Want to Make a Lie Seem True? Say It Again. And Again. And Again
Want to Make a Lie Seem True? Say It Again. And Again. And Again
You only use 10 percent of your brain. Eating carrots improves your eyesight. Vitamin C cures the common cold. Crime in the United States is at an all-time high. None of those things are true. But the facts don't actually matter: People repeat them so often that you believe them.

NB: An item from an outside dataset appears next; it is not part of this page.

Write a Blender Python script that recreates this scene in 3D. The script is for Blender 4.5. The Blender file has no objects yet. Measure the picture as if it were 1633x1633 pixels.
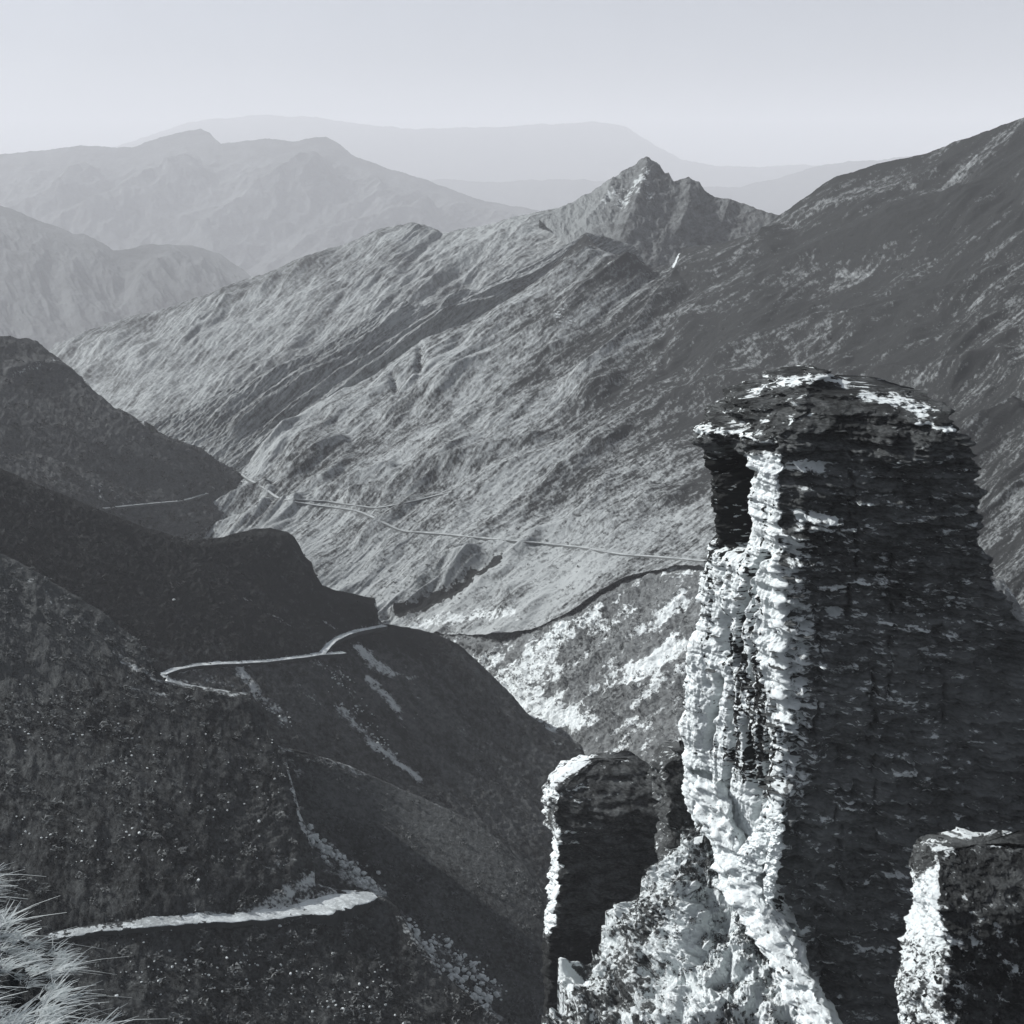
import bpy, math, random
import numpy as np
from mathutils import Vector

# ------------------------------------------------------------------ camera, world, sun
FPX, CPX, SRC = 1971.0, 816.5, 1633.0
PITCH = math.atan((CPX - 260.0) / FPX)
SC = bpy.context.scene
COL = SC.collection
cam_d = bpy.data.cameras.new("camera")
cam_d.sensor_width = 36.0
cam_d.lens = 36.0 * FPX / SRC
cam_d.clip_start = 1.0
cam_d.clip_end = 60000.0
cam = bpy.data.objects.new("camera", cam_d)
cam.location = (0, 0, 0)
cam.rotation_euler = (math.pi / 2 - PITCH, 0, 0)
COL.objects.link(cam)
SC.camera = cam

SUN = np.array([-0.80, 0.24, 0.60]); SUN /= np.linalg.norm(SUN)
sun_el = math.asin(SUN[2]); sun_az = math.atan2(SUN[0], SUN[1])
w = bpy.data.worlds.new("World"); SC.world = w; w.use_nodes = True
nt = w.node_tree; nt.nodes.clear()
sky = nt.nodes.new("ShaderNodeTexSky"); sky.sky_type = 'NISHITA'; sky.sun_disc = False
sky.sun_elevation = sun_el; sky.sun_rotation = sun_az; sky.altitude = 800
sky.air_density = 1.0; sky.dust_density = 2.5
hs = nt.nodes.new("ShaderNodeHueSaturation"); hs.inputs['Saturation'].default_value = 0.12
tint = nt.nodes.new("ShaderNodeMix"); tint.data_type = 'RGBA'; tint.blend_type = 'MULTIPLY'
tint.inputs[0].default_value = 1.0; tint.inputs[7].default_value = (0.93, 0.97, 1.07, 1)
sn = nt.nodes.new('ShaderNodeTexNoise'); sn.inputs['Scale'].default_value = 9.0; sn.inputs['Detail'].default_value = 9; sn.inputs['Roughness'].default_value = .72
sr = nt.nodes.new('ShaderNodeMapRange'); sr.inputs[1].default_value = .3; sr.inputs[2].default_value = .7; sr.inputs[3].default_value = .955; sr.inputs[4].default_value = 1.045
sg = nt.nodes.new('ShaderNodeTexCoord'); nt.links.new(sg.outputs['Generated'], sn.inputs['Vector']); nt.links.new(sn.outputs[0], sr.inputs[0])
sm = nt.nodes.new('ShaderNodeMix'); sm.data_type = 'RGBA'; sm.blend_type = 'MULTIPLY'; sm.inputs[0].default_value = 1.0
bg = nt.nodes.new("ShaderNodeBackground"); bg.inputs[1].default_value = 0.074
out = nt.nodes.new("ShaderNodeOutputWorld")
nt.links.new(sky.outputs[0], hs.inputs['Color']); nt.links.new(hs.outputs[0], tint.inputs[6])
nt.links.new(tint.outputs[2], sm.inputs[6]); nt.links.new(sr.outputs[0], sm.inputs[7]); nt.links.new(sm.outputs[2], bg.inputs[0]); nt.links.new(bg.outputs[0], out.inputs[0])

sd = bpy.data.lights.new("sun", 'SUN'); sd.energy = 5.0; sd.angle = math.radians(0.6); sd.color = (1.0, 0.985, 0.97)
so = bpy.data.objects.new("sun", sd); COL.objects.link(so)
so.rotation_euler = Vector(SUN).to_track_quat('Z', 'Y').to_euler()
SC.view_settings.view_transform = 'Standard'
try: SC.view_settings.look = 'None'
except Exception: pass
SC.view_settings.exposure = 0.45; SC.view_settings.gamma = 1.0; SC.view_settings.use_curve_mapping = False
SC.cycles.volume_bounces = 1
SC.cycles.max_bounces = 5
SC.cycles.volume_step_rate = 4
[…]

Repetition is what makes fake news work, too, as researchers at Central Washington University pointed out in a study way back in 2012 before the term was everywhere. It’s also a staple of political propaganda. It’s why flacks feed politicians and CEOs sound bites that they can say over and over again. Not to go all Godwin’s Law on you, but even Adolf Hitler knew about the technique. “Slogans should be persistently repeated until the very last individual has come to grasp the idea,” he wrote in Mein Kampf. ... ... researchers have found that familiarity can trump rationality—so much so that hearing over and over again that a certain fact is wrong can have a paradoxical effect. It’s so familiar that it starts to feel right....




No doubt about it. Repetition absolutely works. When the message has text, audio & video aspects combined its power of persuasion is at its highest.